Data segment
▼

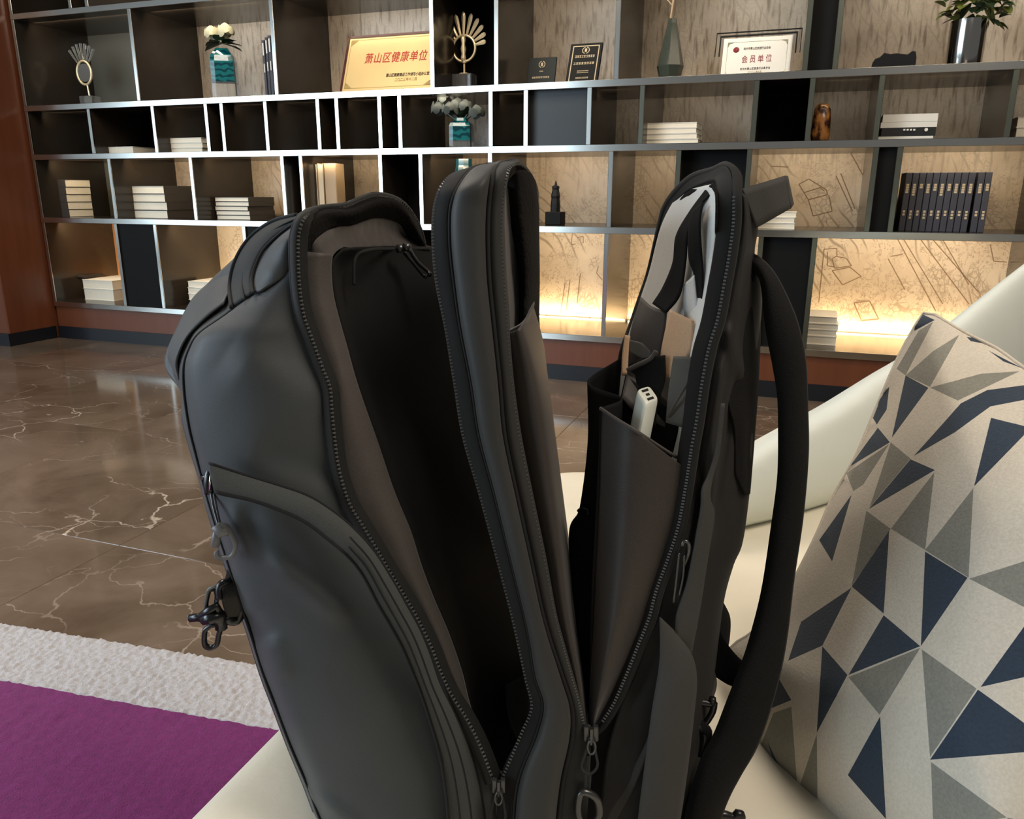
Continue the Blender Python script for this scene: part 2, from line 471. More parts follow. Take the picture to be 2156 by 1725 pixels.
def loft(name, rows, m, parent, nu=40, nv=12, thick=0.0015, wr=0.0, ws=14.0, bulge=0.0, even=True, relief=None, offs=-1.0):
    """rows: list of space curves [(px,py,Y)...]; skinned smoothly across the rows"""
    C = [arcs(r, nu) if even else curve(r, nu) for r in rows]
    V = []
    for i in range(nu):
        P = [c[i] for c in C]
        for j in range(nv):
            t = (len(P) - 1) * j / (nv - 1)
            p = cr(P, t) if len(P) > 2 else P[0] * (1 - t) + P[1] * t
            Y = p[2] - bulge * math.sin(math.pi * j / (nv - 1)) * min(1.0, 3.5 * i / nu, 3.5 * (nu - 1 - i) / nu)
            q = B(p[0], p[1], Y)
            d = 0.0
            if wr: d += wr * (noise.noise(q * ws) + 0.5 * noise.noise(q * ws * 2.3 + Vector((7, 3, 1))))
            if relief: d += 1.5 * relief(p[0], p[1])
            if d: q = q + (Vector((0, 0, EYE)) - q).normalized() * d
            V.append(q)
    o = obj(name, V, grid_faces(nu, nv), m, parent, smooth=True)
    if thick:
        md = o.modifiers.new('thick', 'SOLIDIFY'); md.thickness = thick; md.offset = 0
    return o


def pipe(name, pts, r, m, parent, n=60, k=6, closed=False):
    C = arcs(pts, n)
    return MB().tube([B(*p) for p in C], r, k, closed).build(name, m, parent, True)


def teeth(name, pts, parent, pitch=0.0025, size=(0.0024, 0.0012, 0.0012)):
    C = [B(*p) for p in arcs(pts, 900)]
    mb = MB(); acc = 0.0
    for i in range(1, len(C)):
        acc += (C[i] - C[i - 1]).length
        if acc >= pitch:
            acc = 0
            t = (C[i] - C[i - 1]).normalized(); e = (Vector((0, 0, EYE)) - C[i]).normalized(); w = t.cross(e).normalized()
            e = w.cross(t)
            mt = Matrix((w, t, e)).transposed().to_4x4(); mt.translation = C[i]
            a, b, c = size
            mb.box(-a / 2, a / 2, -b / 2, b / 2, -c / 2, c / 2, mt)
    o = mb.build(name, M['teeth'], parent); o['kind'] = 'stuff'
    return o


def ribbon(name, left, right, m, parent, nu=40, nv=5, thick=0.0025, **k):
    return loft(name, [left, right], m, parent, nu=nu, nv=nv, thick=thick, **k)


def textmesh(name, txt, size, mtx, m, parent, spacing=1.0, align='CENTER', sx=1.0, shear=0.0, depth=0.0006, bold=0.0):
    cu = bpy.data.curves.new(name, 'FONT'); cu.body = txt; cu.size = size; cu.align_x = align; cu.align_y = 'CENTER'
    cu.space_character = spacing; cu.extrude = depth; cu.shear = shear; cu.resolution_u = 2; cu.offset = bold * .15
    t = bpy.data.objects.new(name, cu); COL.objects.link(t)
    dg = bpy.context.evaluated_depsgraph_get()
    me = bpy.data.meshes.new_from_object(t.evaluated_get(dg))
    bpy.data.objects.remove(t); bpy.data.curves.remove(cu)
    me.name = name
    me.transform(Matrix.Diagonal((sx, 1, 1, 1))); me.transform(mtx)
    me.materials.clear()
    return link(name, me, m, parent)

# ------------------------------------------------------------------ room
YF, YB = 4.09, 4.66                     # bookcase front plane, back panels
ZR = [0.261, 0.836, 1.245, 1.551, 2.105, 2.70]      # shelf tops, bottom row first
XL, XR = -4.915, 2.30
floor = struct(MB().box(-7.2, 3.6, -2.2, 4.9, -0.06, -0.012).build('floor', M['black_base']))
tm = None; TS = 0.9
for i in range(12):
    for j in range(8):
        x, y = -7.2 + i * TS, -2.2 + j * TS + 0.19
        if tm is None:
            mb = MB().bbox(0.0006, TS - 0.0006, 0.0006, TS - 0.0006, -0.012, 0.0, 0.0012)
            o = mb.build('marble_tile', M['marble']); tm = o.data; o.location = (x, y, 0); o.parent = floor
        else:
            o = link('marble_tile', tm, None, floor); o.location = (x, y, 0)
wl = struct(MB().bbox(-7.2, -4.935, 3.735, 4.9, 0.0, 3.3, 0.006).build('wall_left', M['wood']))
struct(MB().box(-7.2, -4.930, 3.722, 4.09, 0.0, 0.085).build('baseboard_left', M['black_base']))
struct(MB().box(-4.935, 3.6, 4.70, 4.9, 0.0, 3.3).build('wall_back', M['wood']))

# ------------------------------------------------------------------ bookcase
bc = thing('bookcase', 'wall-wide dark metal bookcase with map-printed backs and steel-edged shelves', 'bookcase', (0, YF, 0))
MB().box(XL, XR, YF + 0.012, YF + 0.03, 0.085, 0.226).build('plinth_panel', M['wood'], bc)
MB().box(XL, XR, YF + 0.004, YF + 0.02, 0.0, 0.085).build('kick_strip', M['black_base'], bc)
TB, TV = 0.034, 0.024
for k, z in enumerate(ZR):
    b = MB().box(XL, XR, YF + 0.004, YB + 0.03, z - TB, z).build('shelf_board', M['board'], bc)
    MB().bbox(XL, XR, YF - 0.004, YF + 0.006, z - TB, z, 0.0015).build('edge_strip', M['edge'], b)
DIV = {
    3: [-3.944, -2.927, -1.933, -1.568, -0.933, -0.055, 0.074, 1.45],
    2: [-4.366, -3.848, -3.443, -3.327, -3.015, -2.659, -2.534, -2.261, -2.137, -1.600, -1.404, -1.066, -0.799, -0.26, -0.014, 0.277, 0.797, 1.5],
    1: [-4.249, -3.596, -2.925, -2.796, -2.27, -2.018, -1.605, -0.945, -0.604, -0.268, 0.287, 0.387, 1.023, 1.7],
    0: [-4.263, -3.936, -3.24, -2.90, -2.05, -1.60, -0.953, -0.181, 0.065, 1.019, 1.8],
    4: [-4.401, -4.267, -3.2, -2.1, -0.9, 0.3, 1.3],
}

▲

Exercise
Your task is to repeat the material above exactly, without its pictures.

Result
Continue the Blender Python script for this scene: part 2, from line 471. More parts follow. Take the picture to be 2156 by 1725 pixels.
def loft(name, rows, m, parent, nu=40, nv=12, thick=0.0015, wr=0.0, ws=14.0, bulge=0.0, even=True, relief=None, offs=-1.0):
    """rows: list of space curves [(px,py,Y)...]; skinned smoothly across the rows"""
    C = [arcs(r, nu) if even else curve(r, nu) for r in rows]
    V = []
    for i in range(nu):
        P = [c[i] for c in C]
        for j in range(nv):
            t = (len(P) - 1) * j / (nv - 1)
            p = cr(P, t) if len(P) > 2 else P[0] * (1 - t) + P[1] * t
            Y = p[2] - bulge * math.sin(math.pi * j / (nv - 1)) * min(1.0, 3.5 * i / nu, 3.5 * (nu - 1 - i) / nu)
            q = B(p[0], p[1], Y)
            d = 0.0
            if wr: d += wr * (noise.noise(q * ws) + 0.5 * noise.noise(q * ws * 2.3 + Vector((7, 3, 1))))
            if relief: d += 1.5 * relief(p[0], p[1])
            if d: q = q + (Vector((0, 0, EYE)) - q).normalized() * d
            V.append(q)
    o = obj(name, V, grid_faces(nu, nv), m, parent, smooth=True)
    if thick:
        md = o.modifiers.new('thick', 'SOLIDIFY'); md.thickness = thick; md.offset = 0
    return o


def pipe(name, pts, r, m, parent, n=60, k=6, closed=False):
    C = arcs(pts, n)
    return MB().tube([B(*p) for p in C], r, k, closed).build(name, m, parent, True)


def teeth(name, pts, parent, pitch=0.0025, size=(0.0024, 0.0012, 0.0012)):
    C = [B(*p) for p in arcs(pts, 900)]
    mb = MB(); acc = 0.0
    for i in range(1, len(C)):
        acc += (C[i] - C[i - 1]).length
        if acc >= pitch:
            acc = 0
            t = (C[i] - C[i - 1]).normalized(); e = (Vector((0, 0, EYE)) - C[i]).normalized(); w = t.cross(e).normalized()
            e = w.cross(t)
            mt = Matrix((w, t, e)).transposed().to_4x4(); mt.translation = C[i]
            a, b, c = size
            mb.box(-a / 2, a / 2, -b / 2, b / 2, -c / 2, c / 2, mt)
    o = mb.build(name, M['teeth'], parent); o['kind'] = 'stuff'
    return o


def ribbon(name, left, right, m, parent, nu=40, nv=5, thick=0.0025, **k):
    return loft(name, [left, right], m, parent, nu=nu, nv=nv, thick=thick, **k)


def textmesh(name, txt, size, mtx, m, parent, spacing=1.0, align='CENTER', sx=1.0, shear=0.0, depth=0.0006, bold=0.0):
    cu = bpy.data.curves.new(name, 'FONT'); cu.body = txt; cu.size = size; cu.align_x = align; cu.align_y = 'CENTER'
    cu.space_character = spacing; cu.extrude = depth; cu.shear = shear; cu.resolution_u = 2; cu.offset = bold * .15
    t = bpy.data.objects.new(name, cu); COL.objects.link(t)
    dg = bpy.context.evaluated_depsgraph_get()
    me = bpy.data.meshes.new_from_object(t.evaluated_get(dg))
    bpy.data.objects.remove(t); bpy.data.curves.remove(cu)
    me.name = name
    me.transform(Matrix.Diagonal((sx, 1, 1, 1))); me.transform(mtx)
    me.materials.clear()
    return link(name, me, m, parent)

# ------------------------------------------------------------------ room
YF, YB = 4.09, 4.66                     # bookcase front plane, back panels
ZR = [0.261, 0.836, 1.245, 1.551, 2.105, 2.70]      # shelf tops, bottom row first
XL, XR = -4.915, 2.30
floor = struct(MB().box(-7.2, 3.6, -2.2, 4.9, -0.06, -0.012).build('floor', M['black_base']))
tm = None; TS = 0.9
for i in range(12):
    for j in range(8):
        x, y = -7.2 + i * TS, -2.2 + j * TS + 0.19
        if tm is None:
            mb = MB().bbox(0.0006, TS - 0.0006, 0.0006, TS - 0.0006, -0.012, 0.0, 0.0012)
            o = mb.build('marble_tile', M['marble']); tm = o.data; o.location = (x, y, 0); o.parent = floor
        else:
            o = link('marble_tile', tm, None, floor); o.location = (x, y, 0)
wl = struct(MB().bbox(-7.2, -4.935, 3.735, 4.9, 0.0, 3.3, 0.006).build('wall_left', M['wood']))
struct(MB().box(-7.2, -4.930, 3.722, 4.09, 0.0, 0.085).build('baseboard_left', M['black_base']))
struct(MB().box(-4.935, 3.6, 4.70, 4.9, 0.0, 3.3).build('wall_back', M['wood']))

# ------------------------------------------------------------------ bookcase
bc = thing('bookcase', 'wall-wide dark metal bookcase with map-printed backs and steel-edged shelves', 'bookcase', (0, YF, 0))
MB().box(XL, XR, YF + 0.012, YF + 0.03, 0.085, 0.226).build('plinth_panel', M['wood'], bc)
MB().box(XL, XR, YF + 0.004, YF + 0.02, 0.0, 0.085).build('kick_strip', M['black_base'], bc)
TB, TV = 0.034, 0.024
for k, z in enumerate(ZR):
    b = MB().box(XL, XR, YF + 0.004, YB + 0.03, z - TB, z).build('shelf_board', M['board'], bc)
    MB().bbox(XL, XR, YF - 0.004, YF + 0.006, z - TB, z, 0.0015).build('edge_strip', M['edge'], b)
DIV = {
    3: [-3.944, -2.927, -1.933, -1.568, -0.933, -0.055, 0.074, 1.45],
    2: [-4.366, -3.848, -3.443, -3.327, -3.015, -2.659, -2.534, -2.261, -2.137, -1.600, -1.404, -1.066, -0.799, -0.26, -0.014, 0.277, 0.797, 1.5],
    1: [-4.249, -3.596, -2.925, -2.796, -2.27, -2.018, -1.605, -0.945, -0.604, -0.268, 0.287, 0.387, 1.023, 1.7],
    0: [-4.263, -3.936, -3.24, -2.90, -2.05, -1.60, -0.953, -0.181, 0.065, 1.019, 1.8],
    4: [-4.401, -4.267, -3.2, -2.1, -0.9, 0.3, 1.3],
}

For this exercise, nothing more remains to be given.